### Supplied data
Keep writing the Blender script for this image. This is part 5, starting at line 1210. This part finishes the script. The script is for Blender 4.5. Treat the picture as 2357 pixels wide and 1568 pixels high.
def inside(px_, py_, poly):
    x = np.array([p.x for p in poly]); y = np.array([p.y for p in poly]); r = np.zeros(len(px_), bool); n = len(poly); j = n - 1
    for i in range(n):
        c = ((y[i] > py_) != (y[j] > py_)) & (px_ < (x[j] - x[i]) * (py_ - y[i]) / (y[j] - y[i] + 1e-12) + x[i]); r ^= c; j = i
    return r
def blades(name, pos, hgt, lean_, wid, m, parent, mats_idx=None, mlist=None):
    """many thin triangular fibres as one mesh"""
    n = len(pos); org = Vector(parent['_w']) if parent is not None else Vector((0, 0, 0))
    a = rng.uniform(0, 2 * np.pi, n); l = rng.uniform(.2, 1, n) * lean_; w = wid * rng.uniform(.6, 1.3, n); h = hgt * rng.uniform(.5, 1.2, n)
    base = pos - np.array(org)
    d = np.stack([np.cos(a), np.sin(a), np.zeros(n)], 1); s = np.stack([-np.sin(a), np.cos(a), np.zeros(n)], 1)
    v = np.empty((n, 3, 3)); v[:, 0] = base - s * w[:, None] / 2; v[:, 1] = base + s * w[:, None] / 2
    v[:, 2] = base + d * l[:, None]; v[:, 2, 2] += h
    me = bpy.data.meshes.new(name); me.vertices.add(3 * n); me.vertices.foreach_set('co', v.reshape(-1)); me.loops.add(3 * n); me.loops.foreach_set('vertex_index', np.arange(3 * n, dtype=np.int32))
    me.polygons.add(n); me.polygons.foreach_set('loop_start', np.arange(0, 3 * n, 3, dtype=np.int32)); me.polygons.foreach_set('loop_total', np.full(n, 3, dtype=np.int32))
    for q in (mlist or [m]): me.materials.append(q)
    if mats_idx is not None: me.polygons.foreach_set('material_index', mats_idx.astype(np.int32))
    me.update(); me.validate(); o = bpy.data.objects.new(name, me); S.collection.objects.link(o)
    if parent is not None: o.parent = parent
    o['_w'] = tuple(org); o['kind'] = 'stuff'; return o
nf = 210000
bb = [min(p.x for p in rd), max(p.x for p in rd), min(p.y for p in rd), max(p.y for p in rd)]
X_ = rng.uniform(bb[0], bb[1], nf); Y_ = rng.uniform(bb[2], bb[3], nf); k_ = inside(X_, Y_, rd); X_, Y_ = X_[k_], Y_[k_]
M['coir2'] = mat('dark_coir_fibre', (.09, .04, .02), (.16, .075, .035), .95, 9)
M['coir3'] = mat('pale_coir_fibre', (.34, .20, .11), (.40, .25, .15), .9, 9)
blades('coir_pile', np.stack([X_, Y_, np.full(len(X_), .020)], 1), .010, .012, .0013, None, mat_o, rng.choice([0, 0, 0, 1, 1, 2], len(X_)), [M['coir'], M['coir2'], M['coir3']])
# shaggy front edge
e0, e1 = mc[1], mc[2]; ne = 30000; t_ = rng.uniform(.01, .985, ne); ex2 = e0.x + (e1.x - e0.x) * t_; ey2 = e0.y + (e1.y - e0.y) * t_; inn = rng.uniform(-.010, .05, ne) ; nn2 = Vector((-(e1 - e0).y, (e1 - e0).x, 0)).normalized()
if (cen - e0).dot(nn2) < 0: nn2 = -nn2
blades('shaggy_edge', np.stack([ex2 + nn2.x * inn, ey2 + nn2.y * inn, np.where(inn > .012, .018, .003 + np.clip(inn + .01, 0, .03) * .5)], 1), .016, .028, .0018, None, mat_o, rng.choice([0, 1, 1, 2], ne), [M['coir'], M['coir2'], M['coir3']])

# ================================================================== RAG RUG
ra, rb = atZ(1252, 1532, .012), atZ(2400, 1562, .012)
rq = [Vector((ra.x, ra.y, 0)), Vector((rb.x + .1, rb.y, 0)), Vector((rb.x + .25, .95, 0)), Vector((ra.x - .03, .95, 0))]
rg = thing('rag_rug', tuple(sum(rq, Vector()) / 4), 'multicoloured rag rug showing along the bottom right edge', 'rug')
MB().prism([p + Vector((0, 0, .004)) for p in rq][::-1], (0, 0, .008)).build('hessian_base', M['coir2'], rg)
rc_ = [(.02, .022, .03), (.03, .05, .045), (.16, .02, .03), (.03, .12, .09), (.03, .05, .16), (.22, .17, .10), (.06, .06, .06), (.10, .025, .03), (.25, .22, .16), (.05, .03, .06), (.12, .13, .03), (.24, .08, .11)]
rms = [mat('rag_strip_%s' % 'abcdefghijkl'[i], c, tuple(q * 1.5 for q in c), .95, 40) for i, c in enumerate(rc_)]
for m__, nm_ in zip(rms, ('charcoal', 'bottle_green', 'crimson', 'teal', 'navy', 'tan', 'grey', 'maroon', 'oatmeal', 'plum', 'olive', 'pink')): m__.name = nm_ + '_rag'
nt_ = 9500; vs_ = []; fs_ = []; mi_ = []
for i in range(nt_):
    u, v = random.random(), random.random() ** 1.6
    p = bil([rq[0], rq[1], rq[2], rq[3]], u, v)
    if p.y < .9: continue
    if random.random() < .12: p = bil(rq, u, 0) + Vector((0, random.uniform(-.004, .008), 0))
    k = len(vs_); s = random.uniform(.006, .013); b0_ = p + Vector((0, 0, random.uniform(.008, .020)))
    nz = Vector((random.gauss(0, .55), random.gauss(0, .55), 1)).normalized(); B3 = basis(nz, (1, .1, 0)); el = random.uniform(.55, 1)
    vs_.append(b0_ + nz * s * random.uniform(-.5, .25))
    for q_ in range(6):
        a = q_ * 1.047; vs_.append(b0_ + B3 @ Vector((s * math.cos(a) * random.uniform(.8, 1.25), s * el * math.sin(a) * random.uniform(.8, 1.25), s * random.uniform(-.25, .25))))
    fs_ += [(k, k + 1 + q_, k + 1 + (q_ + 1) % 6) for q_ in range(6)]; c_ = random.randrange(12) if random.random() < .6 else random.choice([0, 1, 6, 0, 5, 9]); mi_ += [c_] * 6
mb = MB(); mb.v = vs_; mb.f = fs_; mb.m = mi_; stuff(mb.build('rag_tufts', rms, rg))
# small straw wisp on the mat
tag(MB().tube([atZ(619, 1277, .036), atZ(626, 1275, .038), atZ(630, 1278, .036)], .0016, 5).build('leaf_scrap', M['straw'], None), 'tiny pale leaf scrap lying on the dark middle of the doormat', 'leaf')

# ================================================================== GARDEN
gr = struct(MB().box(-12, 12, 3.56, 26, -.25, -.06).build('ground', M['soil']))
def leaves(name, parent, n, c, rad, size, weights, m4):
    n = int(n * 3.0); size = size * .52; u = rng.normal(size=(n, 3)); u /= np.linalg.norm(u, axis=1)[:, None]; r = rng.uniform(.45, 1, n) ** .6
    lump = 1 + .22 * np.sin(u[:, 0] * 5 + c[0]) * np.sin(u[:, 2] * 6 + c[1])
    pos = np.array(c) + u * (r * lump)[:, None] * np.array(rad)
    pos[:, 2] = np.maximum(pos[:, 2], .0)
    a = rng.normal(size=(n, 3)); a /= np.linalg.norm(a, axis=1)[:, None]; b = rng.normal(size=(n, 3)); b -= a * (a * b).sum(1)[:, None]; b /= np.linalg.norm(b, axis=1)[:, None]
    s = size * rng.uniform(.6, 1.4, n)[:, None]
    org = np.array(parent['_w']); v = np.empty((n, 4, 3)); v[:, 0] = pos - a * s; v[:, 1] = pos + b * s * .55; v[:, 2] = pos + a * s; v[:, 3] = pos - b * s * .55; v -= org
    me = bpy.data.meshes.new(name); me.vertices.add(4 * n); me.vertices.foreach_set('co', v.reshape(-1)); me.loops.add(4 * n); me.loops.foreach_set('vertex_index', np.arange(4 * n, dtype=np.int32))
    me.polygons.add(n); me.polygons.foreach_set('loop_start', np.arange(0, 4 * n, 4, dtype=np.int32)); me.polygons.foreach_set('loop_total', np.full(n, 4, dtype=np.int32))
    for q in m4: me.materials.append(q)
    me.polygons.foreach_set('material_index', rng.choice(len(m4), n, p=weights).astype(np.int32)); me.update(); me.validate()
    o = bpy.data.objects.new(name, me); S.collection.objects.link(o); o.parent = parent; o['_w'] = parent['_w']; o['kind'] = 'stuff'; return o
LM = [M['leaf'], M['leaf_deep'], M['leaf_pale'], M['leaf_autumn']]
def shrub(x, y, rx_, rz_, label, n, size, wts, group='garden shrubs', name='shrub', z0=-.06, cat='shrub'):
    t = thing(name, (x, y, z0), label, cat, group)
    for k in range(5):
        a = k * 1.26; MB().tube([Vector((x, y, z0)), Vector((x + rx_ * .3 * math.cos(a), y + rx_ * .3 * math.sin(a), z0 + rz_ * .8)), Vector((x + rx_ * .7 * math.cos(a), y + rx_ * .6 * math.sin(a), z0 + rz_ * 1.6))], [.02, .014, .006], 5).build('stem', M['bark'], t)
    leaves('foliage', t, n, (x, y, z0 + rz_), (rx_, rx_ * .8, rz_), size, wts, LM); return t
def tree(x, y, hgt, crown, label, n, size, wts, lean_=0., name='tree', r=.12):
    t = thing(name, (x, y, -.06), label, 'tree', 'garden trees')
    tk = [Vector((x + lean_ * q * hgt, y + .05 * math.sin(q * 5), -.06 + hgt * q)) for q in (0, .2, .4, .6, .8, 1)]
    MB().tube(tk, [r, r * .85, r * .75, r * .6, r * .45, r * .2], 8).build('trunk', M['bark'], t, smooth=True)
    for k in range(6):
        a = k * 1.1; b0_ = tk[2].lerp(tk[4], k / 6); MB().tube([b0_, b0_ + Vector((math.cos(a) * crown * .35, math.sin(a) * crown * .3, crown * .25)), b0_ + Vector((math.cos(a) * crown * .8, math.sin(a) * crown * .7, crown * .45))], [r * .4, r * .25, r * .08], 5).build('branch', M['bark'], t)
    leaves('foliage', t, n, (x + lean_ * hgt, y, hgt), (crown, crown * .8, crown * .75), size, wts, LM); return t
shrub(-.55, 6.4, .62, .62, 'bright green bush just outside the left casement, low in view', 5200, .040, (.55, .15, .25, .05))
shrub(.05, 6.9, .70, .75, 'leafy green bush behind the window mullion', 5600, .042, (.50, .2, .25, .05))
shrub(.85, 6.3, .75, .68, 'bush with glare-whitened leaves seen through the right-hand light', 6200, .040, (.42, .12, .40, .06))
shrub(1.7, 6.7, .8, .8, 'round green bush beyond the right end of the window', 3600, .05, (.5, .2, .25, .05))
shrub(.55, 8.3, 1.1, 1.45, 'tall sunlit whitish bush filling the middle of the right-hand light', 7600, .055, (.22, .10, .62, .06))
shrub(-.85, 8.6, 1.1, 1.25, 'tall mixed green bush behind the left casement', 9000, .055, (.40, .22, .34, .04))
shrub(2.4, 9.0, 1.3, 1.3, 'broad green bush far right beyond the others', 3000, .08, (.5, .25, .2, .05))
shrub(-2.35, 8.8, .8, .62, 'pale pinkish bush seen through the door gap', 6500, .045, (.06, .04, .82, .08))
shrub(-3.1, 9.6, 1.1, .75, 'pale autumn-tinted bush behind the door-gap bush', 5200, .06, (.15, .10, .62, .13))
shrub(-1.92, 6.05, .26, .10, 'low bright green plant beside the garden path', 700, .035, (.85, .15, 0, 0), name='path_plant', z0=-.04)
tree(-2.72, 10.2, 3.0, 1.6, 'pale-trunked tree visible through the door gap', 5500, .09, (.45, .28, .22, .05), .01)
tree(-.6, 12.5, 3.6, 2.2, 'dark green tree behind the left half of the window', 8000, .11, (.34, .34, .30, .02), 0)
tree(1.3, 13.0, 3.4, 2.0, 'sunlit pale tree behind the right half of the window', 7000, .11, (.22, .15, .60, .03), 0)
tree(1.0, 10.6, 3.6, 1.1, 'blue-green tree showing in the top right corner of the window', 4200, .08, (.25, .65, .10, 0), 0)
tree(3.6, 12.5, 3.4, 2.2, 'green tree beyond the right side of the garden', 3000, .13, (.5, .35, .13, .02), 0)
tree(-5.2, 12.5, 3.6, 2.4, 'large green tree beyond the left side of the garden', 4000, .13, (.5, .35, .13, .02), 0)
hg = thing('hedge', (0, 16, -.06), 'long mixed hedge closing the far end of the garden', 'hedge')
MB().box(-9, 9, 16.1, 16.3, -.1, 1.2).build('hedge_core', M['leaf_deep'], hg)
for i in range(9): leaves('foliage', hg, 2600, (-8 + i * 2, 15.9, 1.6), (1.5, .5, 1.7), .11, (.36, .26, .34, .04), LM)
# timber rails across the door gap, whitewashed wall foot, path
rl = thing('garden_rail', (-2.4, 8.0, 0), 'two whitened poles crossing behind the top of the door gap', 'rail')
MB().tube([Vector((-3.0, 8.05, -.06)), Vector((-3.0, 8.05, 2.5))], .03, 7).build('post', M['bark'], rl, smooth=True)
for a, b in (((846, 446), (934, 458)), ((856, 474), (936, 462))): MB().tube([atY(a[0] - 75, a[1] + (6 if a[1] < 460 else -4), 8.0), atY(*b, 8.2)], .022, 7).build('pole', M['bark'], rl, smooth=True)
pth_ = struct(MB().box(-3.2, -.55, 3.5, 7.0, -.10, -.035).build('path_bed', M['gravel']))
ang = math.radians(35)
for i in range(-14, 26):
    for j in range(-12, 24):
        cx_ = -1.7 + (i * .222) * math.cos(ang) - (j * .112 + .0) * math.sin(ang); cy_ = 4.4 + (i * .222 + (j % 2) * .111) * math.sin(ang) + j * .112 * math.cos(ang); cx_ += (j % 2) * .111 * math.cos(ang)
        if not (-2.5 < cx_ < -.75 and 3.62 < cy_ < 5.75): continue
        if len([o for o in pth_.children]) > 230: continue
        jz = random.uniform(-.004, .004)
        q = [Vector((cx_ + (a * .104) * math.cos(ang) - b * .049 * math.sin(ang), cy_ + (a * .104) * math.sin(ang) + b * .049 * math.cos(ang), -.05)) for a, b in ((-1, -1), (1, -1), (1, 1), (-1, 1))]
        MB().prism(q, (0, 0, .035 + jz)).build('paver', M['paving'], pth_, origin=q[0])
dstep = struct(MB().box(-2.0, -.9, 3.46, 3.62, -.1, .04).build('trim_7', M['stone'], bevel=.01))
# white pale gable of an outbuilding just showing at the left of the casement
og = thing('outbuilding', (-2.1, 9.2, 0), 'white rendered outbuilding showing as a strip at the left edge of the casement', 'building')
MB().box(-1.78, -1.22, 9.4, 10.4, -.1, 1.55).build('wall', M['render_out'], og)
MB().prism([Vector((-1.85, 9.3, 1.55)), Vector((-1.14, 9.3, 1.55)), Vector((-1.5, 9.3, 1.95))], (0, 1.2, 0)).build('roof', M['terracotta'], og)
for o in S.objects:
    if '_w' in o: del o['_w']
==
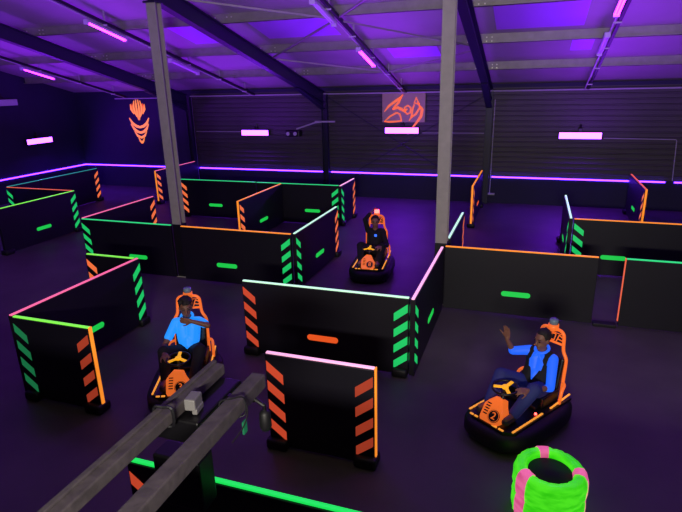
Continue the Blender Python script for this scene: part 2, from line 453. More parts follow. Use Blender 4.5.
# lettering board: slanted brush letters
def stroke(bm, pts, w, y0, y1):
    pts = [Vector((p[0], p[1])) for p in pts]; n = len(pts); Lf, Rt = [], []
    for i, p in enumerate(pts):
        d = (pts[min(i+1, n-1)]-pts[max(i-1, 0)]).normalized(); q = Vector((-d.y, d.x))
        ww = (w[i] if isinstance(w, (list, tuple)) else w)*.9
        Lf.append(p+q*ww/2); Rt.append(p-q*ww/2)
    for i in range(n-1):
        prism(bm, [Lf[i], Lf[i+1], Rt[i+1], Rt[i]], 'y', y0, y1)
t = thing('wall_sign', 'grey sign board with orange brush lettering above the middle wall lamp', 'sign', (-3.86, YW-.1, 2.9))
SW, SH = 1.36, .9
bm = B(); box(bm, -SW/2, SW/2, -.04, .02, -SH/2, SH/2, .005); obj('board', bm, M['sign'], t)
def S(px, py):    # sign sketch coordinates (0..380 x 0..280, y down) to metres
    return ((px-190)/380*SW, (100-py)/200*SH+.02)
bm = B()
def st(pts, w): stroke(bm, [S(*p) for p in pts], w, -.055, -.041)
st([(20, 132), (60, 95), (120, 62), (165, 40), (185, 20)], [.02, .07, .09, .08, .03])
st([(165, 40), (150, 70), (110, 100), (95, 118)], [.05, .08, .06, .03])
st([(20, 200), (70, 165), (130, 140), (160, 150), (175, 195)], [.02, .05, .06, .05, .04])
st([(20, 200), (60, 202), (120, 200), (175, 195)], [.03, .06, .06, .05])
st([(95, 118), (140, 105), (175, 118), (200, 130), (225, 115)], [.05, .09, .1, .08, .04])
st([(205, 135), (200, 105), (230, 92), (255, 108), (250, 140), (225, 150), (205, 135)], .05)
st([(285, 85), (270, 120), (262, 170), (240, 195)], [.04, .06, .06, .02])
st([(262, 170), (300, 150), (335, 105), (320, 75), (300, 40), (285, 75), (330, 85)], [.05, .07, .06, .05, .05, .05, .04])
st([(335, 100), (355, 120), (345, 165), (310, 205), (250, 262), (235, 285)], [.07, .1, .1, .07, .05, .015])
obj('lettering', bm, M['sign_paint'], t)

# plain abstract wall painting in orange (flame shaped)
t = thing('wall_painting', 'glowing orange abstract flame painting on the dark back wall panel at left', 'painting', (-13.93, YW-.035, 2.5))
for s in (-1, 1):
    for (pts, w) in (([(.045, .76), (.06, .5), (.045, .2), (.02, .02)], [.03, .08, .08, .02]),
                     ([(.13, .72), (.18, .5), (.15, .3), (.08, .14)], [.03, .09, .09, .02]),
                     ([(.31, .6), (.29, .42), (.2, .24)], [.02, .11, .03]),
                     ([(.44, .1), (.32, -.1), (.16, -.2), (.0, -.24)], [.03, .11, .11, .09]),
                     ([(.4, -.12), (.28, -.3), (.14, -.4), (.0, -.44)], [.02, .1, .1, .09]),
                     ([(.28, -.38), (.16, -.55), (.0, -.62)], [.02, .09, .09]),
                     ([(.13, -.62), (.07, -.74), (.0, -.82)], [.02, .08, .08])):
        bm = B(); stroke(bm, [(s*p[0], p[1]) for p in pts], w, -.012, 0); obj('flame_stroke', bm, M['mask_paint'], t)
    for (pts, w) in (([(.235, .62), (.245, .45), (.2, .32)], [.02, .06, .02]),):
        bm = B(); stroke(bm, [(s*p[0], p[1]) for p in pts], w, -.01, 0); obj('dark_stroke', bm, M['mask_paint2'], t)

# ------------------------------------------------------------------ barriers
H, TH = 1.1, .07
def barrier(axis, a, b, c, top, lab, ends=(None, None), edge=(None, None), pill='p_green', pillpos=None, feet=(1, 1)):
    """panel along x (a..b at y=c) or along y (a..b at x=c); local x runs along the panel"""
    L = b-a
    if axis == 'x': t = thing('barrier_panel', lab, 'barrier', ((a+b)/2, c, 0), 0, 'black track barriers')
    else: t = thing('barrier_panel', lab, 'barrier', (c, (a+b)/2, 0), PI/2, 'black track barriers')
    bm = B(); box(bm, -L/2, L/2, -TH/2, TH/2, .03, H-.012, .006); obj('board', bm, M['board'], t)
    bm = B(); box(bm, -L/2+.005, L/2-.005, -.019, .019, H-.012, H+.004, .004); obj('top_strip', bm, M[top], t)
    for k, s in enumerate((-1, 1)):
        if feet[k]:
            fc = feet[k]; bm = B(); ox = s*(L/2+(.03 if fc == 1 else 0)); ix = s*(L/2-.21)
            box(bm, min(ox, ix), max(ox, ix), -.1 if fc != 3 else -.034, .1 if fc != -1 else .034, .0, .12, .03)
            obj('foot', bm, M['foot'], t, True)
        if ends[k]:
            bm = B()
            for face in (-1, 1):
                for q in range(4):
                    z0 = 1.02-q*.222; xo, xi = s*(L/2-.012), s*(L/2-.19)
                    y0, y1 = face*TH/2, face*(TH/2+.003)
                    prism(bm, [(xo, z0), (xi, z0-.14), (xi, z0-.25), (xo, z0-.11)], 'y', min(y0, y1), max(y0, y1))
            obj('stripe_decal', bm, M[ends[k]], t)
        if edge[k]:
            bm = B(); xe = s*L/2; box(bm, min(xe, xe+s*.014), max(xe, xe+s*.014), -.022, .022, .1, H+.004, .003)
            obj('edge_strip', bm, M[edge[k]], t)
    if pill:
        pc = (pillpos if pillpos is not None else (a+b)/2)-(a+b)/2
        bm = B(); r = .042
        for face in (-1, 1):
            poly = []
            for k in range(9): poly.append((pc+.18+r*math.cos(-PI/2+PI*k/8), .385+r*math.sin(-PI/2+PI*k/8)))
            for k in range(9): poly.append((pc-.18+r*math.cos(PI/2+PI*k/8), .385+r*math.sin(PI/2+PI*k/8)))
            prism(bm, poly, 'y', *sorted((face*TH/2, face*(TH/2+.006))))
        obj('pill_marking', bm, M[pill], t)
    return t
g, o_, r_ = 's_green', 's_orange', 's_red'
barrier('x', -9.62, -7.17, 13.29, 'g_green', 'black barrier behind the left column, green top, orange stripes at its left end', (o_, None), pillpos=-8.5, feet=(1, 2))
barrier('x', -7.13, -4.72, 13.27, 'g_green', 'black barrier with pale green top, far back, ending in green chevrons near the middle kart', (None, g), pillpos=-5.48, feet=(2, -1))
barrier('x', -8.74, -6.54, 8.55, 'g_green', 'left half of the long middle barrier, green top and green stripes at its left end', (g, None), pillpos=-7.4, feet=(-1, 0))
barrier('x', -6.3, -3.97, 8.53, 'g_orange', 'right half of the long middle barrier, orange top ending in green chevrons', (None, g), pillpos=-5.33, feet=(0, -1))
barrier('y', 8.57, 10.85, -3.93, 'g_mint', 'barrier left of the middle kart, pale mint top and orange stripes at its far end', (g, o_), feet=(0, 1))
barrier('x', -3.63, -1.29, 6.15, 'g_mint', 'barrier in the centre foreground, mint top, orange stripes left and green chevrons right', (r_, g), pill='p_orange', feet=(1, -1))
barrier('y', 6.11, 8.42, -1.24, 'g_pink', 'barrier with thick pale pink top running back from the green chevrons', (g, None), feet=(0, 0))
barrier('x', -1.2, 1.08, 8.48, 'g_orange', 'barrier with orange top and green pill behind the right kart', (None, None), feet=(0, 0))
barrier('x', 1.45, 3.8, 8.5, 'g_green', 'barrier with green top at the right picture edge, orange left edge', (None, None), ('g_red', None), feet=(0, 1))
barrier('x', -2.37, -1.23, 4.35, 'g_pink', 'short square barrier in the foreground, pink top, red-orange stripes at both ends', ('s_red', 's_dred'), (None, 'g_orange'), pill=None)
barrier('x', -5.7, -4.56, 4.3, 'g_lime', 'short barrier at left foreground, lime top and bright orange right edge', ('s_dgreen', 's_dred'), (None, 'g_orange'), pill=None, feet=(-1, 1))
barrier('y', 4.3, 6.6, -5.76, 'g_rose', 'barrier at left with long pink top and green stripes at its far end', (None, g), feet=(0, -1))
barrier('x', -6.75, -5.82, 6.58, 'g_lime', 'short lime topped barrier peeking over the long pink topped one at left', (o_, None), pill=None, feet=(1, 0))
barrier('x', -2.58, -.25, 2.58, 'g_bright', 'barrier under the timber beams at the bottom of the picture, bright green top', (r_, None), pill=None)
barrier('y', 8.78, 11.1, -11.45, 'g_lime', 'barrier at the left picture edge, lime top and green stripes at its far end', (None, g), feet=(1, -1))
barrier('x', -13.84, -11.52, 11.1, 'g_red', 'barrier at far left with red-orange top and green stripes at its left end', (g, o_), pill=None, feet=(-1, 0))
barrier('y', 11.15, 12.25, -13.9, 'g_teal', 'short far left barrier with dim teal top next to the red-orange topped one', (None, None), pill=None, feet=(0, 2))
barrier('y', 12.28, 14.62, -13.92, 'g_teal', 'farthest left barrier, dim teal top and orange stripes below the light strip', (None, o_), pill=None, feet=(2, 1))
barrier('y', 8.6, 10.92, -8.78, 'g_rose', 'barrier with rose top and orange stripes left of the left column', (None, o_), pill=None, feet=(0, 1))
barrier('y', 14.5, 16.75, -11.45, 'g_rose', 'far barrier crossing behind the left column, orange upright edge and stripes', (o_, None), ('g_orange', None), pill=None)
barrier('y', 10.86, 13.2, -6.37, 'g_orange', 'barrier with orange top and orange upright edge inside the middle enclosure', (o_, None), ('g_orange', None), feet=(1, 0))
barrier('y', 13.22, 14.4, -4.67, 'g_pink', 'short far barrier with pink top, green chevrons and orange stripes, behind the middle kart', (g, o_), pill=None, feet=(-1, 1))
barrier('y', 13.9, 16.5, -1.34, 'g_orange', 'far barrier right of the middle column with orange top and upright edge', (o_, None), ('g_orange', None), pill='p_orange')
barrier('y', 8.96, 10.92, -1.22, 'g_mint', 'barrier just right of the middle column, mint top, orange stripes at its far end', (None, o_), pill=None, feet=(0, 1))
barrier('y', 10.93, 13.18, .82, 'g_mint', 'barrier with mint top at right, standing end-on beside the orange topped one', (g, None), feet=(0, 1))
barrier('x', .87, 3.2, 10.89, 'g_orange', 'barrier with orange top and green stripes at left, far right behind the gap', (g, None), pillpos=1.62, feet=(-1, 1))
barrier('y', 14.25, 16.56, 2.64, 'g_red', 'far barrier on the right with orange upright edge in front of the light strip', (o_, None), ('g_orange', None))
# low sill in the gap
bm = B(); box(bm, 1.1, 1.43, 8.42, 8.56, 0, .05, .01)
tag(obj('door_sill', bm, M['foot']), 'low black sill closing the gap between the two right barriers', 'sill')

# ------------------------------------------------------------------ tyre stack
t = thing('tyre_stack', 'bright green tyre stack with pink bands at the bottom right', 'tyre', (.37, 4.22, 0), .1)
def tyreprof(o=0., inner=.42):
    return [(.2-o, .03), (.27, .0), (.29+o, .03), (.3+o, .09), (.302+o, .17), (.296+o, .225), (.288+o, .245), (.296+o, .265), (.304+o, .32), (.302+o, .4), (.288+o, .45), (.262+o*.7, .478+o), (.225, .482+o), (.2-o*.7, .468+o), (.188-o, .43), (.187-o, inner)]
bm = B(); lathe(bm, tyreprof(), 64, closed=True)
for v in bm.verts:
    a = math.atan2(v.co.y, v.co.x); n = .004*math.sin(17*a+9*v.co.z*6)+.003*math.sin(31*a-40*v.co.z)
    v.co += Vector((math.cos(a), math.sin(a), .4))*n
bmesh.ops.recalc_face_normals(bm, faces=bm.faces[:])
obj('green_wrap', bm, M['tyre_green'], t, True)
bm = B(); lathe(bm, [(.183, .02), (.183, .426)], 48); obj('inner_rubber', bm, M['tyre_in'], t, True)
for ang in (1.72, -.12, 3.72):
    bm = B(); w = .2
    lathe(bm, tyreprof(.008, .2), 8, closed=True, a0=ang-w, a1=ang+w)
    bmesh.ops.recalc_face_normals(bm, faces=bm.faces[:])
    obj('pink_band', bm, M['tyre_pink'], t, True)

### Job
Give again the run of lines that opens at the line with "Continue the Blender" and closes at the line with "obj('lettering', bm, M['sign_paint'], t)", exactly, and only that run.

### Result of the task
Continue the Blender Python script for this scene: part 2, from line 453. More parts follow. Use Blender 4.5.
# lettering board: slanted brush letters
def stroke(bm, pts, w, y0, y1):
    pts = [Vector((p[0], p[1])) for p in pts]; n = len(pts); Lf, Rt = [], []
    for i, p in enumerate(pts):
        d = (pts[min(i+1, n-1)]-pts[max(i-1, 0)]).normalized(); q = Vector((-d.y, d.x))
        ww = (w[i] if isinstance(w, (list, tuple)) else w)*.9
        Lf.append(p+q*ww/2); Rt.append(p-q*ww/2)
    for i in range(n-1):
        prism(bm, [Lf[i], Lf[i+1], Rt[i+1], Rt[i]], 'y', y0, y1)
t = thing('wall_sign', 'grey sign board with orange brush lettering above the middle wall lamp', 'sign', (-3.86, YW-.1, 2.9))
SW, SH = 1.36, .9
bm = B(); box(bm, -SW/2, SW/2, -.04, .02, -SH/2, SH/2, .005); obj('board', bm, M['sign'], t)
def S(px, py):    # sign sketch coordinates (0..380 x 0..280, y down) to metres
    return ((px-190)/380*SW, (100-py)/200*SH+.02)
bm = B()
def st(pts, w): stroke(bm, [S(*p) for p in pts], w, -.055, -.041)
st([(20, 132), (60, 95), (120, 62), (165, 40), (185, 20)], [.02, .07, .09, .08, .03])
st([(165, 40), (150, 70), (110, 100), (95, 118)], [.05, .08, .06, .03])
st([(20, 200), (70, 165), (130, 140), (160, 150), (175, 195)], [.02, .05, .06, .05, .04])
st([(20, 200), (60, 202), (120, 200), (175, 195)], [.03, .06, .06, .05])
st([(95, 118), (140, 105), (175, 118), (200, 130), (225, 115)], [.05, .09, .1, .08, .04])
st([(205, 135), (200, 105), (230, 92), (255, 108), (250, 140), (225, 150), (205, 135)], .05)
st([(285, 85), (270, 120), (262, 170), (240, 195)], [.04, .06, .06, .02])
st([(262, 170), (300, 150), (335, 105), (320, 75), (300, 40), (285, 75), (330, 85)], [.05, .07, .06, .05, .05, .05, .04])
st([(335, 100), (355, 120), (345, 165), (310, 205), (250, 262), (235, 285)], [.07, .1, .1, .07, .05, .015])
obj('lettering', bm, M['sign_paint'], t)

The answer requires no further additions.